Deutsche Bank Shares Hit Over 30-Year Low After Fed, IMF Rebuke

Tidjane Thiam’s One-Year Anniversary Gift at Credit Suisse: Brexit Upheaval
$7.25 billion
The value of an antitrust settlement between Visa and MasterCard and millions of retailers that was thrown out by a federal appeals court panel that determined some of the merchants covered by the pact weren’t adequately represented.
Every day I ask myself: What else could we have done?...I haven’t yet found the answer.

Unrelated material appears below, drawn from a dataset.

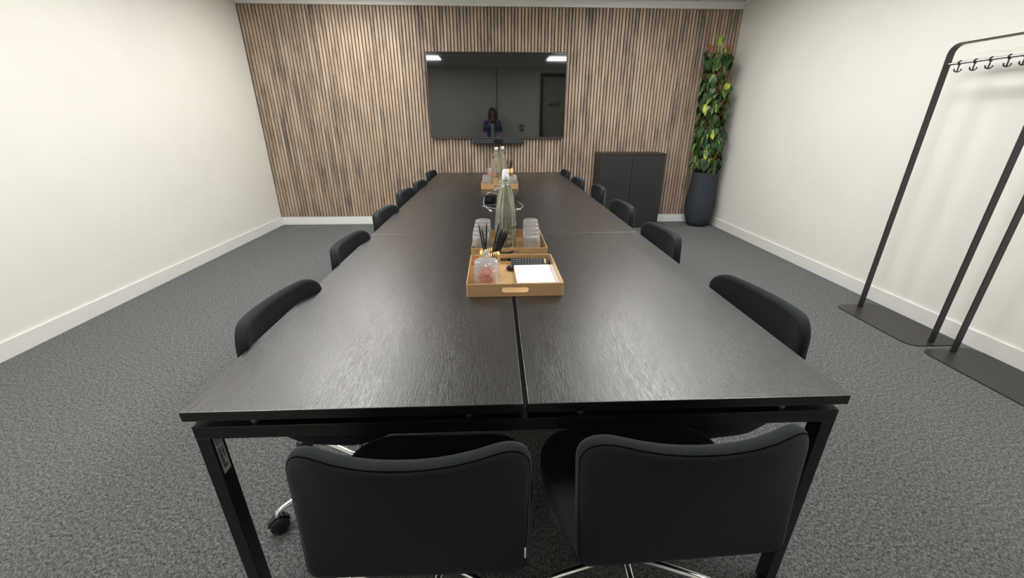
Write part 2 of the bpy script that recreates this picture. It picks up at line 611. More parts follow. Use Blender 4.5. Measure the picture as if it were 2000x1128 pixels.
# front wall behind the camera with a glazed door
DX0, DX1, DZ = 1.24, 2.06, 2.62
bm = B()
box(bm, XL, DX0, YF - 0.1, YF, 0, ZC); box(bm, DX1, XR, YF - 0.1, YF, 0, ZC); box(bm, DX0, DX1, YF - 0.1, YF, DZ, ZC)
struct('wall_front', bm, M['wall'])
bm = B(); box(bm, 0.025, 0.050, YF, YF + 0.006, 0.115, ZC - 0.01)
struct('trim_4', bm, M['door_frame'])
skirting('baseboard_front', XL + 0.014, DX0, YF, YF + 0.014)
bm = B()
box(bm, DX0, DX0 + 0.09, YF - 0.09, YF + 0.01, 0, DZ); box(bm, DX1 - 0.09, DX1, YF - 0.09, YF + 0.01, 0, DZ)
box(bm, DX0 + 0.09, DX1 - 0.09, YF - 0.09, YF + 0.01, DZ - 0.09, DZ)
dr = struct('door_1', bm, M['door_frame'])
bm = B(); box(bm, DX0 + 0.09, DX1 - 0.09, YF - 0.05, YF - 0.04, 0.005, DZ - 0.09)
obj('door_glass', bm, M['door_glass'], dr)
bm = script_strokes(0.34, lambda a, b_: (DX1 - 0.22 - a, YF - 0.037, 1.83 + b_), 0.008)
obj('door_lettering', bm, M['ink'], dr)
bm = B(); tube(bm, [(DX0 + 0.13, YF - 0.02, 0.9), (DX0 + 0.13, YF - 0.02, 1.25)], 0.012, 10)
for zz in (0.93, 1.22):
    tube(bm, [(DX0 + 0.13, YF - 0.02, zz), (DX0 + 0.13, YF - 0.042, zz)], 0.008, 8)
obj('door_handle', bm, M['steel'], dr)

# ceiling lights: two rows of square panels
for sx_ in (-1, 1):
    for k in range(4):
        hwx = 0.35 if sx_ < 0 else 0.3
        cx, cy = (-1.62, (0.10, 1.35, 2.75, 4.15)[k]) if sx_ < 0 else (1.50, 0.10 + 1.2 * k)
        row = 'left' if sx_ < 0 else 'right'
        where = ('closest to the front wall', 'second from the front wall', 'second from the slatted wall', 'closest to the slatted wall')[k]
        t = thing('ceiling_light', 'lit ceiling panel in the %s row, %s' % (row, where), 'ceiling light', (cx, cy, ZC - 0.0045), 0, 'ceiling light panels')
        bm = B(); prism(bm, [rrect(2 * hwx, 0.6, 0.004, 1), rrect(2 * hwx - 0.04, 0.56, 0.004, 1)], -0.012, 0.0)
        obj('light_frame', bm, M['trim_white'], t)
        bm = B(); box(bm, -hwx + 0.02, hwx - 0.02, -0.28, 0.28, -0.008, -0.003)
        obj('diffuser', bm, M['lamp'], t)
for zz, nm in ((1.275, 'upper'), (1.165, 'lower')):
    bm = B(); box(bm, 0.66, 0.81, YF, YF + 0.010, zz - 0.043, zz + 0.043, 0.003)
    t = obj('wall_socket', bm, M['steel']); tag(t, '%s of two steel socket plates on the front wall beside the glazed door' % nm, 'socket', 'socket plates on the front wall')
    for xx in (0.70, 0.77):
        bm = B(); box(bm, xx - 0.018, xx + 0.018, YF + 0.010, YF + 0.013, zz - 0.015, zz + 0.015)
        obj('socket_insert', bm, M['matte_plastic'], t)

# floor boxes set in the carpet
def floor_box(x0, x1, y0, y1, label):
    t = thing('floor_box', label, 'floor box', ((x0 + x1) / 2, (y0 + y1) / 2, 0), 0, 'floor boxes by the slatted wall')
    a, b_ = (x1 - x0) / 2, (y1 - y0) / 2
    bm = B(); prism(bm, [rrect(2 * a, 2 * b_, 0.006, 2), rrect(2 * a - 0.036, 2 * b_ - 0.036, 0.004, 2)], 0.0, 0.004)
    obj('frame', bm, M['floorbox'], t)
    bm = B(); box(bm, -a + 0.018, a - 0.018, -b_ + 0.018, b_ - 0.018, 0, 0.003)
    obj('lid', bm, M['carpet'], t)


floor_box(-2.86, -2.468, 4.70, 4.935, 'rectangular metal framed floor box in the carpet near the left wall')
floor_box(2.40, 2.66, 4.77, 4.955, 'rectangular floor box in the carpet between dark cabinet and plant pot')


# ------------------------------------------------------------------ tables
def desk(y0, label, near=False):
    t = thing('bench_desk', label, 'table', (0, y0, 0), 0, 'bench desks joined into one long table')
    W2 = TW / 2
    for s in (-1, 1):
        bm = B()
        x0, x1 = (-W2, -0.006) if s < 0 else (0.006, W2)
        box(bm, x0, x1, 0.0015, TL - 0.0015, TH - 0.0275, TH, 0.0018, 2)
        for f in bm.faces:
            f.material_index = 1 if abs(f.normal.z) < 0.3 else 0
        o = obj('tabletop', bm, [M['table'], M['table_edge']], t)
    for yy in ((0.004, 0.048), (TL - 0.05, TL - 0.006)):
        bm = B(); box(bm, -0.802, 0.802, yy[0], yy[1], 0.657, 0.694, 0.0020)
        obj('end_beam', bm, M['black_metal'], t)
        for s in (-1, 1):
            bm = B()
            box(bm, min(s * 0.802, s * 0.768), max(s * 0.802, s * 0.768), yy[0] + 0.0005, yy[1] - 0.0005, 0.006, 0.658, 0.0020)
            lg = obj('leg', bm, M['black_metal'], t)
            bm = B(); lathe(bm, [(0, 0), (0.018, 0), (0.018, 0.006), (0, 0.006)], 14, c=(s * 0.785, sum(yy) / 2, 0))
            obj('levelling_foot', bm, M['matte_plastic'], lg)
            for xx in (0.14, 0.663):
                bm = B(); lathe(bm, [(0, 0.694), (0.010, 0.694), (0.010, 0.7126), (0, 0.7126)], 12, c=(s * xx, sum(yy) / 2, 0))
                obj('spacer', bm, M['steel'], t)
    for s in (-1, 1):
        bm = B(); box(bm, s * 0.30 - 0.025, s * 0.30 + 0.025, 0.048, TL - 0.05, 0.658, 0.694, 0.0015)
        obj('side_rail', bm, M['black_metal'], t)
    return t


d1 = desk(0, 'black wood bench desk at the near end, carrying two gold trays')
d2 = desk(TL, 'black wood bench desk in the middle, carrying the tangle of charging cables')
d3 = desk(2 * TL, 'black wood bench desk at the far end by the slatted wall')
# barcode sticker on inner face of the near-left leg
bm = B(); box(bm, -0.768, -0.7674, 0.012, 0.038, 0.537, 0.652)
st = obj('asset_label', bm, M['white_label'], d1, label='white barcode sticker on the inside of the leg')
bm = B()
z = 0.615
for i, wd in enumerate((1.5, 1, 1, 2.5, 1, 1.5, 3, 2, 1, 2.5, 2, 1, 2)):
    box(bm, -0.7674, -0.7671, 0.0145, 0.0245, z - wd * 0.0016, z)
    z -= wd * 0.0016 + 0.0018
# short digit-like marks of the printed number
random.seed(3)
def glyph_row(y0, y1, z0, z1, n):
    h = (z0 - z1) / n
    for i in range(n):
        zz = z0 - i * h
        for seg in random.sample(range(5), 4):
            if seg < 3:
                yy = y0 + (y1 - y0) * seg / 2
                box(bm, -0.7674, -0.7671, yy - 0.0005, yy + 0.0005, zz - h * 0.75, zz - h * 0.1)
            else:
                zq = zz - h * (0.1 if seg == 3 else 0.7)
                box(bm, -0.7674, -0.7671, y0, y1, zq - 0.0006, zq + 0.0006)
glyph_row(0.015, 0.022, 0.648, 0.622, 4)
glyph_row(0.025, 0.033, 0.648, 0.622, 4)
glyph_row(0.028, 0.032, 0.612, 0.580, 7)
glyph_row(0.018, 0.030, 0.560, 0.549, 3)
obj('label_print', bm, M['ink'], st)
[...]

Werner Gallmeister, a German headmaster, on reporting a student to the police. Months later, the teenager, who had been enrolled in a government-sponsored program designed to prevent radical youngsters turning to violence, allegedly threw a bomb at a Sikh temple. The case called into question Germany’s argument for counseling would-be terrorists.
Going back to our story above, what are your thoughts on Mondelez’s rejected bid for Hershey? Send your comments, which we may edit before publication, to Please include your name and location.
—Compiled by Margaret Rawson
Responding to yesterday’s question on the Senate’s approval of debt-relief legislation for Puerto Rico, Stewart D. Cumming of California wrote: “One of two things should happen with regard to the island. Puerto Rico should either be made the 51st state or be given its independence as a sovereign nation free to pursue its own independent future. Its present territorial status is obviously not working and I doubt Congress’s ability to do anything about that.” Mary Thompson of New Mexico asked: “Will this lead to a Greece problem that can be laid at our doorstep?...I don’t see how this will prevent continuing fiscal problems that will be our responsibility.” And Gordon E. Finley of Florida weighed in: “While unbelievably tragic for the people of Puerto Rico, they need to solve their underlying and inherent problems before government pours yet more good money after bad.”
This daily briefing is named "The 10-Point" after the nickname conferred by the editors of The Wall Street Journal on the lead column of the legendary "What's News" digest of top stories. Technically, "10-point" referred to the size of the typeface. The type is smaller now but the name lives on.